I can’t tell you how many times I have gone shopping at the grocery store and told them to toss the receipt.

To me, a receipt was nothing more than extra paper to be thrown away later.  I didn’t want to bother.  As for checking the receipt, who had time for that? I already knew what I’d bought, so why look at it again.

Reality check!

I know, even I am slack jawed at my own naiveté!  It is almost painful to think how unblissfully ignorant I have been when it comes to finances and frugality.  But this morning I had a real wake up call in “the value of keeping receipts” department!

On my way to work I stopped at the grocery store to buy a couple last minute things for the day. I picked up a yogurt cup, a bottle of juice, a snack bag of pretzels, and a lunchable. I was paying with a debit card and in my haste, I never even looked at the cost of the groceries! I just swiped the card, grabbed the bag with receipt inside, and walked out.

WTF?

Once I got to work, I took a minute to log onto my bank account to check the numbers and balance my checkbook.  Low and behold, it was then that I saw a charge from the grocery store for $14.62. WTF?

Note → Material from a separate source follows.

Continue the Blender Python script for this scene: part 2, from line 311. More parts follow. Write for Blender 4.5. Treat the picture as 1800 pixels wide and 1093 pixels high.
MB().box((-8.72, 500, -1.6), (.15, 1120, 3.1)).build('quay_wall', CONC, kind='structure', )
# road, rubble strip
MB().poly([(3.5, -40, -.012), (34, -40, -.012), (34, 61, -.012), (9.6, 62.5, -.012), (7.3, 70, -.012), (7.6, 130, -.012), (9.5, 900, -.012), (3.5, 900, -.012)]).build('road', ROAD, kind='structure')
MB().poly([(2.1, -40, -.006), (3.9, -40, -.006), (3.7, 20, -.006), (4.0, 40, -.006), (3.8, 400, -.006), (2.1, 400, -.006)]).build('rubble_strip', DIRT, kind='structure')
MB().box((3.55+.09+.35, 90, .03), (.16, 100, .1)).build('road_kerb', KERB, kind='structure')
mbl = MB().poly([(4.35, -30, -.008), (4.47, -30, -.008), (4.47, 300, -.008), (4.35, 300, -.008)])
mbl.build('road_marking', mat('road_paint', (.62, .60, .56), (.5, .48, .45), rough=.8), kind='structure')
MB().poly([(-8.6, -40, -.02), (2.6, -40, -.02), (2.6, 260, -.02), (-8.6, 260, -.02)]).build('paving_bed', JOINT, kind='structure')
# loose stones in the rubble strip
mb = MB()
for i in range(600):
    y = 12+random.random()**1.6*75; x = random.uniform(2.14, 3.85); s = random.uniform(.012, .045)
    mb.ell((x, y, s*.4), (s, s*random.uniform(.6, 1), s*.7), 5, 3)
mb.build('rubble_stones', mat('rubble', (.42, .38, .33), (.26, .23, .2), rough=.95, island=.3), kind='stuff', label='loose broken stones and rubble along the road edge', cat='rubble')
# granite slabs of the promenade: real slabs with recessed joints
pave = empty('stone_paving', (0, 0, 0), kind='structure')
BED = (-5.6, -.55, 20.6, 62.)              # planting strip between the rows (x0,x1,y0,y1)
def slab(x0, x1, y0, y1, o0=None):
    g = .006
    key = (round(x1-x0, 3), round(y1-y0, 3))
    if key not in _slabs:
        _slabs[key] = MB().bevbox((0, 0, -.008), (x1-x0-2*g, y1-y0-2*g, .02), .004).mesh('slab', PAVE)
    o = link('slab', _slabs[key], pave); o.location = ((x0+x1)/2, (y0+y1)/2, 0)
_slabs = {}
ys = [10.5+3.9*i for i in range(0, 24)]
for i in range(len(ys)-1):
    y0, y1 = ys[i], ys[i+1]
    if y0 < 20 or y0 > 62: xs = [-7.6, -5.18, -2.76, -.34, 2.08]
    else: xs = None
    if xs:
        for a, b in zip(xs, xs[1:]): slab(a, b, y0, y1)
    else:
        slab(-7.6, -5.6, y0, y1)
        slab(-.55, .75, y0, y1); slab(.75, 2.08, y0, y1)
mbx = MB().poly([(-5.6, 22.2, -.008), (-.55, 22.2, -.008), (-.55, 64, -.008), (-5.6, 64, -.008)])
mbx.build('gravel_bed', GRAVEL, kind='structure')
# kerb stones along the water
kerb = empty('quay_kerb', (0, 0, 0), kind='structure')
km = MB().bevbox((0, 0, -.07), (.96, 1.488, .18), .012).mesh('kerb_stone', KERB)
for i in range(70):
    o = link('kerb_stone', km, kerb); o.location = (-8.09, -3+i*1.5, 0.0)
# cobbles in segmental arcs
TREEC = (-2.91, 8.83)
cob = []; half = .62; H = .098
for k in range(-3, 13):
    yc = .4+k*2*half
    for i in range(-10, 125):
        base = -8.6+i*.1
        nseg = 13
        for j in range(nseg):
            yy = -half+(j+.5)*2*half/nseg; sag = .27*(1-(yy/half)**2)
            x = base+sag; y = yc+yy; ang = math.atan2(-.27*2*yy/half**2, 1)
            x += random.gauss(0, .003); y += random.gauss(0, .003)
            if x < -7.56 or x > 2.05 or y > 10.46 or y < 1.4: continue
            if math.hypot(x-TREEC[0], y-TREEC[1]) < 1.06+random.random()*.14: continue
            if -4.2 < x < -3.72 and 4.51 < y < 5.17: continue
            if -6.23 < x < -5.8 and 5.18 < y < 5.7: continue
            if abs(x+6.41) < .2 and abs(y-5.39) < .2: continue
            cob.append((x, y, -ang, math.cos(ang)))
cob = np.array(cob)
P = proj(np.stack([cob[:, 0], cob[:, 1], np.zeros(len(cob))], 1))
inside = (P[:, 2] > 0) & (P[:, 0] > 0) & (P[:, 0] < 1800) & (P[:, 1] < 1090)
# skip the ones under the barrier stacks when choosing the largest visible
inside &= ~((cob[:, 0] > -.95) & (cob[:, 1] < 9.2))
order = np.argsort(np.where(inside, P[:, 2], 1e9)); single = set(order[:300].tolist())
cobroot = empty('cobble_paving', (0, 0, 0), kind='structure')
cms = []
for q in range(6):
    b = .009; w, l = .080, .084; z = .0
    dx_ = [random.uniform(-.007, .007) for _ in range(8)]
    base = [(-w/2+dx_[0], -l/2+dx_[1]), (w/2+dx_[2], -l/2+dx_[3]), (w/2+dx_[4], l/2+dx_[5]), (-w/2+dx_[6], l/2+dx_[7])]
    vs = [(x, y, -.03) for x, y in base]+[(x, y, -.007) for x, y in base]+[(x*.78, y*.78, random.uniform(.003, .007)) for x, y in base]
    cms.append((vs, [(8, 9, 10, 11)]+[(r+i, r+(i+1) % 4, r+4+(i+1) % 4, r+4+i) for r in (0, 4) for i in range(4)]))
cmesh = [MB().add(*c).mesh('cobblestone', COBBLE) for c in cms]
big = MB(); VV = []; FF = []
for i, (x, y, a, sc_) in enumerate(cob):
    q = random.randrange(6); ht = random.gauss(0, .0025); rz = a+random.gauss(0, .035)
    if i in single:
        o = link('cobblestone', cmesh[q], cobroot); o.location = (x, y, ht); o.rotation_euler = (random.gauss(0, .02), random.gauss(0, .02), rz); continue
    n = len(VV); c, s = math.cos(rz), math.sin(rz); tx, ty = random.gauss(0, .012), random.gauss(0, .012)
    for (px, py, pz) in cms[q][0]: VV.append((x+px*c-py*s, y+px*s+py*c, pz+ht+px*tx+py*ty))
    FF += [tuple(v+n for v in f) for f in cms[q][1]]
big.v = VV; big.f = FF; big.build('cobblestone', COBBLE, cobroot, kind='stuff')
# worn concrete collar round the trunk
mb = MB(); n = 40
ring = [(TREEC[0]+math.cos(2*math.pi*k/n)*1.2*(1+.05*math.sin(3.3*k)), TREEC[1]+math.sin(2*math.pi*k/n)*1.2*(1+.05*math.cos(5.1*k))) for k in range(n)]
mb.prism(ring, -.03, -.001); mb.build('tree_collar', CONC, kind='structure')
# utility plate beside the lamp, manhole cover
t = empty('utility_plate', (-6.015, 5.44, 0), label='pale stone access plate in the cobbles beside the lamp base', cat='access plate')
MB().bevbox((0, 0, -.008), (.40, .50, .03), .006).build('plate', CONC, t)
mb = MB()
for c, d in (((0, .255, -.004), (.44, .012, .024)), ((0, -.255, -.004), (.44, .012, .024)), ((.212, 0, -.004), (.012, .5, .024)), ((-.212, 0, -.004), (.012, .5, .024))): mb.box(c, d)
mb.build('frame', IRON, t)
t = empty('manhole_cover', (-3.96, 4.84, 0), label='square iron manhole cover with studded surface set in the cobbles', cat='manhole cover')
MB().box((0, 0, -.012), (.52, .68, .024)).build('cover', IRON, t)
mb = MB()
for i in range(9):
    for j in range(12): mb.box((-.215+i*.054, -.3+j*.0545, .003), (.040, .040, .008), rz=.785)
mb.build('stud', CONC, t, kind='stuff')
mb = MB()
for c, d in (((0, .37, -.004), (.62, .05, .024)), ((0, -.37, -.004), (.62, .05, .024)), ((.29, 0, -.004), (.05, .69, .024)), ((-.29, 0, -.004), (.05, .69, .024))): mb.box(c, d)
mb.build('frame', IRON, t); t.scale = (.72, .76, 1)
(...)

Since when should it cost over $14 dollars for one of each: yogurt, juice, pretzels and a lunchable?  Since never!   Breaking with my own tradition, I fished the receipt out of my bag to double check.  And this is what I saw:

The “clincher” was that this particular store doesn’t give you cash back on purchases with a debit card ~ ever! I knew the cashier hadn’t given me anything but the groceries and a receipt.  No money that is for sure.

Lessons learned

Thankfully they were nice about it and refunded me the extra I’d been charged. But what if I hadn’t looked? If I had waited two or three days to check my bank account and balance the checkbook, I would have seen the $14 charge and never questioned it. I would not have remembered what I bought at the time, and I would have assumed it was right! I wouldn’t have double checked the numbers on the receipt that’s for sure.

Reformed!

I am a receipt slacker no more! I have been transformed.  Never again will I casually toss the receipts without a second thought, nor will I hastily agree to pay whatever number the cashier says without doing my own mental calculation.  I have joined the world of receipt checking adults everywhere who prefer not to lose anymore money than they already have too, thanks to overpriced goods. (But that is the stuff for another article.)